Os projetos. A gente chega lá com prioridades, mas é o colégio de lideres quem define o que será votado de acordo com interesses regionais, dos governadores, do governo. Os líderes, o presidente e a Mesa têm uma força muito grande sobre os outros 450 parlamentares que estão lá acompanhando a indicação partidária e votando. A gente tem que fazer uma representação mais direta. O parlamentar tem que saber que, ao ser diplomado, não recebe um salvo-conduto ou um passe livre para agir da forma que quiser. Aquele diploma é uma procuração para representar quem votou nele.

Blog: O senhor já escolheu seu candidato a presidente?

Eu já. Mas estou esperando outras opções. Quanto mais opções tivermos para fugir da polarização PT e PSDB, tanto melhor. O que posso dizer que tenho certeza em quem não vou votar.

Blog: Em quem?

Vocês já sabem...

Blog: No cenário nacional quais as figuras de sua maior admiração, vivas e mortas?

Como homenagem eu cito Miguel Arraes e Mário Covas. São exemplos de postura ética por onde passaram.

Blog: E entre os vivos?

Hum... (demora a responder.) Deixa eu pensar...

Blog: Está difícil deputado? O senhor citaria o presidente Lula de antes da crise?

Não, nunca. Porque ele nunca foi exemplo de admiração minha. Nunca foi exemplo de político. Ele foi um grande sindicalista. Nunca foi exemplo de homem público. Um líder sindical que teve uma trajetória brilhante.

Blog: Ninguém entre os vivos, nenhum mineiro?

É... Eu citaria meu pai, Tarcísio Delgado (ex-deputado), que é um homem íntegro, um político correto. Tenho um orgulho de ser seu filho e ter seguido a carreira política por causa dele.

Blog: O senhor diz que se protege rezando... Qual seu santo protetor, de fé?
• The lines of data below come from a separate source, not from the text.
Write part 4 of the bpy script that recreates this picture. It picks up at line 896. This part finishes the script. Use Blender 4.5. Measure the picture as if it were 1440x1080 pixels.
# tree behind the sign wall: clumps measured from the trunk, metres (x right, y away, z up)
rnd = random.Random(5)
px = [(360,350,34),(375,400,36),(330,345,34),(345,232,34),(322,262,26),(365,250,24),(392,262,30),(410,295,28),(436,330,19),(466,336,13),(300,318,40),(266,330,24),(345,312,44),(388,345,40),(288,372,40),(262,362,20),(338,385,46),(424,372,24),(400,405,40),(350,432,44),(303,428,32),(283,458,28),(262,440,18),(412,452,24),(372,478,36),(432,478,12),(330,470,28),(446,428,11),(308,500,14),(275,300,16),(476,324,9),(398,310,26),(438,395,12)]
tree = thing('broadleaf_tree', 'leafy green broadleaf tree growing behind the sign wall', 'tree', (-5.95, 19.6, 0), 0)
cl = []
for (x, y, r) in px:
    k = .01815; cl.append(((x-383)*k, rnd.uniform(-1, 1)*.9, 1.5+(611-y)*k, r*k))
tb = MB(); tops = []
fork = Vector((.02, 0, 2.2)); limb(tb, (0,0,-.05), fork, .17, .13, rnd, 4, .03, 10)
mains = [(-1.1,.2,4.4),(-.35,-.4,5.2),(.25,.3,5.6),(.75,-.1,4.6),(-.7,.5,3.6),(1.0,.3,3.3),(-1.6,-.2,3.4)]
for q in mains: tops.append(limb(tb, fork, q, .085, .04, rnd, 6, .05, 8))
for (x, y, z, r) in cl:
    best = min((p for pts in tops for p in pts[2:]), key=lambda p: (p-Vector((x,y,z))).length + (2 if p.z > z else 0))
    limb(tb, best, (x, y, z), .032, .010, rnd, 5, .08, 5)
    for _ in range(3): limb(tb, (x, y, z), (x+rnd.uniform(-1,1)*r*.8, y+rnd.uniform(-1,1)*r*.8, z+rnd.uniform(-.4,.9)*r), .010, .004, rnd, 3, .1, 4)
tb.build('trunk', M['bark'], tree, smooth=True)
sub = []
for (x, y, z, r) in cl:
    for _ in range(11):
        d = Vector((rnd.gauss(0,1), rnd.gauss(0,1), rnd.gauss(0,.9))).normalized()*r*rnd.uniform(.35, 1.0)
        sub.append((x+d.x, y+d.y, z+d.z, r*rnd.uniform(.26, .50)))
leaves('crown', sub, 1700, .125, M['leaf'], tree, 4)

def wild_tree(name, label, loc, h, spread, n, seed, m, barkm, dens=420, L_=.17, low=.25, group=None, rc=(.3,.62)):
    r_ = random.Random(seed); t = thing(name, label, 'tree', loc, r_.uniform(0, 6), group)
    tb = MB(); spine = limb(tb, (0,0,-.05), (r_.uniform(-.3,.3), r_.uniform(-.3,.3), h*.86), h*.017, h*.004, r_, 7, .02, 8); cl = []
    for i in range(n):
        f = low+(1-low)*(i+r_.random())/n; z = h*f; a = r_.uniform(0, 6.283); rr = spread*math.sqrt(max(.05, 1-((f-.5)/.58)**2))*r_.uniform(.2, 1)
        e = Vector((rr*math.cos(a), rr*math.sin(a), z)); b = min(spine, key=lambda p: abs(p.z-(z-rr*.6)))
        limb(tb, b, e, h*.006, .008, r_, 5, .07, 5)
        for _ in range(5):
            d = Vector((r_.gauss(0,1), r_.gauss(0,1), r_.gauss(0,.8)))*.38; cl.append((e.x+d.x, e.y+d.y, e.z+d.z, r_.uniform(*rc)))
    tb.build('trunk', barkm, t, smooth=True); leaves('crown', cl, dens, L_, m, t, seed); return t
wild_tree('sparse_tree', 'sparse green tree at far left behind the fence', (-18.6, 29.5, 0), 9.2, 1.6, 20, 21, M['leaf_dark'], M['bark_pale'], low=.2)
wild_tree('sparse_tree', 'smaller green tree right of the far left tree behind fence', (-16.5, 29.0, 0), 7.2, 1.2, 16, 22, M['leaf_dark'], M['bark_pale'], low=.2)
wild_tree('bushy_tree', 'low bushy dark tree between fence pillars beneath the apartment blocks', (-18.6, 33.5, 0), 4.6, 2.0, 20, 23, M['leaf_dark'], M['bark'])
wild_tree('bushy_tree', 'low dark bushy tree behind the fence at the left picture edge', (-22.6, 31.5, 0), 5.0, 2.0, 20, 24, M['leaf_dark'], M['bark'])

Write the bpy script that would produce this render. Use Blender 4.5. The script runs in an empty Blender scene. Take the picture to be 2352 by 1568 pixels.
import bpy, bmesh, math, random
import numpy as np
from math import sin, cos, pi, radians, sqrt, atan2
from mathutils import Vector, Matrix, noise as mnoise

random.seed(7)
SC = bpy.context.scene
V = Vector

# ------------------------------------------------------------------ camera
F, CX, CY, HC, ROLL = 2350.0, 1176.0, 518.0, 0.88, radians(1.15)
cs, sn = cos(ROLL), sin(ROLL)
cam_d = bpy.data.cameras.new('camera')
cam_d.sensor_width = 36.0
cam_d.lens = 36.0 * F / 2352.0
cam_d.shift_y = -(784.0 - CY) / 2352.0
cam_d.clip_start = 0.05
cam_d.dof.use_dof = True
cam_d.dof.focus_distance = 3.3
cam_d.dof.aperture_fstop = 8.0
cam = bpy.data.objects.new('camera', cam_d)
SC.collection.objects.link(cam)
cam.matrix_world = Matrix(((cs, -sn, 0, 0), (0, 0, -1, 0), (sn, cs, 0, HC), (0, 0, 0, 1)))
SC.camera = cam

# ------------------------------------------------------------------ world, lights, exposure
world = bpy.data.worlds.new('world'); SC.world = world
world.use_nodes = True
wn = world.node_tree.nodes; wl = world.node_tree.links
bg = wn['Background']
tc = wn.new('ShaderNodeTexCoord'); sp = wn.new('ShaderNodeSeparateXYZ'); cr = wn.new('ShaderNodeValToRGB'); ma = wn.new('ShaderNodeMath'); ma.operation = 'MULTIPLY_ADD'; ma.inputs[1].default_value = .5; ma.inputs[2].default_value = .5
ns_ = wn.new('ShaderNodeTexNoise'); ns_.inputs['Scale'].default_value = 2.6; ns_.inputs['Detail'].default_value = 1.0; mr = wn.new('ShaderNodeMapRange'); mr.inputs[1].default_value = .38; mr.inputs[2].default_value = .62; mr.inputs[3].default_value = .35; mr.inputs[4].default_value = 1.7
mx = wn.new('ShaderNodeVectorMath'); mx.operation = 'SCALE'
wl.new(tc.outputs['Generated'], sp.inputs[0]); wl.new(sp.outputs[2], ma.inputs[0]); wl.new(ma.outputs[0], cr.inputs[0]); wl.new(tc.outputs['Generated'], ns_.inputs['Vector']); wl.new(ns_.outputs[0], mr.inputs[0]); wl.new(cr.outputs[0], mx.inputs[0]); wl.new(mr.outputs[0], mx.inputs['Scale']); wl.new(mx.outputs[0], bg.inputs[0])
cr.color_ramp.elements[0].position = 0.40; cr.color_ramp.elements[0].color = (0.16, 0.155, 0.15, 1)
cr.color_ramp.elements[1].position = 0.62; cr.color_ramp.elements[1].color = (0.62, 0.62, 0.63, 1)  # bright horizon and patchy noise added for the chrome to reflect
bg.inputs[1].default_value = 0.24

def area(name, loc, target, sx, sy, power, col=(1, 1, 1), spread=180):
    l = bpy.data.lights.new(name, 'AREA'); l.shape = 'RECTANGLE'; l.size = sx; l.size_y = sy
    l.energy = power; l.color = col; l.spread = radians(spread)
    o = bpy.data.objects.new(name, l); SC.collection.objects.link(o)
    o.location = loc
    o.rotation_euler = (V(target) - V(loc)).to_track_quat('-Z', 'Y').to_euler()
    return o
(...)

Não tenho um santo protetor. Mas faço minhas orações. Acredito muito no exemplo na postura de (São) Paulo de Tarso e acompanho muito os salmos. São Francisco de Assis também foi um exemplo forte. Mas não carrego nenhum amuleto. Tenho uma irmã que pede para eu rezar para Santo Expedito (das causas impossíveis).